In a world dominated by Zoom calls, social media feeds, and heads-down hustle, it is easy to forget one of the most powerful growth levers available to entrepreneurs and business owners: human connection. In a recent episode of The Daily Mastermind, host George Wright III shares a timely reminder about why your network deserves the same attention and intention you give your best business strategy.
After a week packed with in-person events, meetings, and strategy sessions, George came away with a renewed conviction: building your network is not optional. It is one of the highest-return investments you can make in your business and your life.
Why Your Network Is One of Your Most Valuable Assets
George makes the case that your network is not just a professional convenience. It is an asset, in the same way a piece of real estate or a business system is an asset. The stronger and more intentional your network, the more it compounds over time.
Your network is your net worth.
Beyond the business case, George points to something deeper: the quality of your relationships shapes the quality of your life. A rich network brings lasting friendships, trusted advisors, and a sense of community that money cannot manufacture. When you treat your network as an asset and invest in it accordingly, you are not just building business capital. You are building a life.
The Real Benefits of Growing Your Network
George outlines a compelling list of reasons to prioritize networking, and most of them go well beyond a simple referral. A strong network brings fresh ideas you would never encounter inside your own four walls. It raises your profile in the marketplace, advances your career or business, and gives you access to knowledge and diverse perspectives that sharpen your thinking.
One example George shares: a business he happened to be connected with was running a marketing campaign he had never considered. That casual conversation sparked a genuine breakthrough. Those aha moments, he says, only come when you are actively investing in your network.
Beyond ideas, a trusted network provides the kind of honest advice and real support that is hard to find elsewhere. It also builds your confidence, knowing you have experienced, capable people in your corner.
Where to Start (or Restart) Your Networking
If your networking has gone quiet, George offers several practical entry points. LinkedIn is a natural starting point: browse your existing connections, look at where they work, and follow the threads to people you should know. Platforms like Eventbrite and Facebook Groups surface local and industry events worth attending.
Beyond the digital world, simply asking the people you already know can open doors quickly. Ask your contacts about upcoming events, lunch groups, or professional gatherings in your area. The key is making it a priority and putting it on your calendar, because networking that is not scheduled rarely happens.
Tips for Becoming an Effective Networker
Drawing on a Forbes guide to effective networking, George walks through several principles that separate serious networkers from people who just collect business cards.
Give before you receive.
That principle anchors everything else. Show up as a value-giver, not a value-taker. When you lead with generosity, people remember you and want to reciprocate.

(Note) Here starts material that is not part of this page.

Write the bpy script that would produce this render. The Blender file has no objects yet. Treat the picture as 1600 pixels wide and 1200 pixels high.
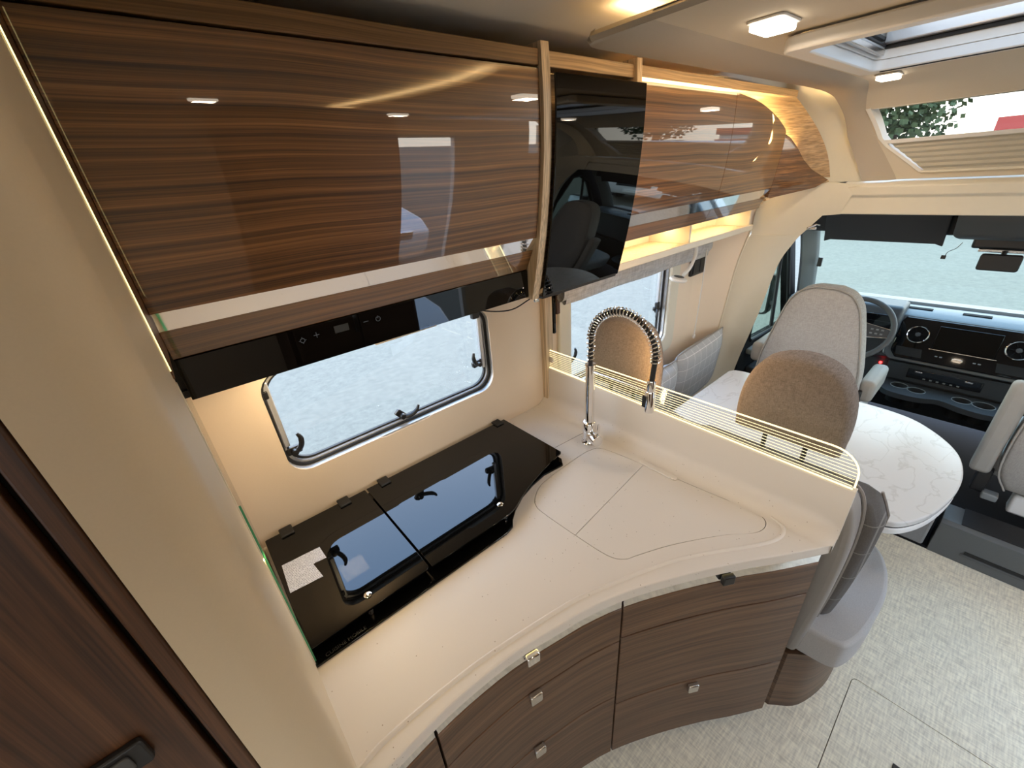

A few other tips George highlights:
- Seek strategic introductions whenever possible. A warm introduction from a mutual contact carries far more weight than a cold outreach, giving you credibility and a foot in the door.
- Focus on quality over quantity. A handful of deep, trusting relationships will generate far more results than a drawer full of business cards.
- Follow up, then follow up again.
The fortune is in the follow-up.
Most people make a connection and let it fade. Following up is how you turn a first meeting into a lasting relationship.
- Do your homework before meetings. Research your contact's company, passions, and background. Showing genuine interest deepens the relationship faster than any elevator pitch.
- Diversify your network up, down, and across organizations. Birds of a feather may flock together, but the real strength of a network comes from its range.
- Seek common ground. Shared interests create a shortcut to real relationships and make conversations feel natural rather than transactional.
How to Keep Your Network Alive and Growing
Building a network is not a one-time event. It requires consistent, scheduled attention. George is direct about this: networking can feel unproductive in the short term because it does not always produce an immediate transaction. But over time, the compounding effect of strong relationships pays dividends that no single sales call can match.
Be strategic and specific with your intent. Know why you are showing up to each event or reaching out to each contact. And then follow through, because your reputation in your network is built one follow-up, one introduction, and one act of generosity at a time.
Action Steps
- Schedule at least one networking event or meeting per week and put it on your calendar as a non-negotiable.
- Audit your current network: identify three to five people you have lost touch with and reach out to them this week.
- Before your next networking meeting, research your contact's background, company, and interests.
- After every new connection, send a follow-up message within 24 hours and propose a next step.
- Look for opportunities to make introductions and add value for others in your network without expecting anything in return.
Your network is one of the most powerful engines for business growth, career advancement, and personal fulfillment available to you. As George Wright III puts it, it is not net fun, it is network, and the work is absolutely worth it. Start where you are, invest consistently, and remember: it is never too late to start living the life you were meant to live.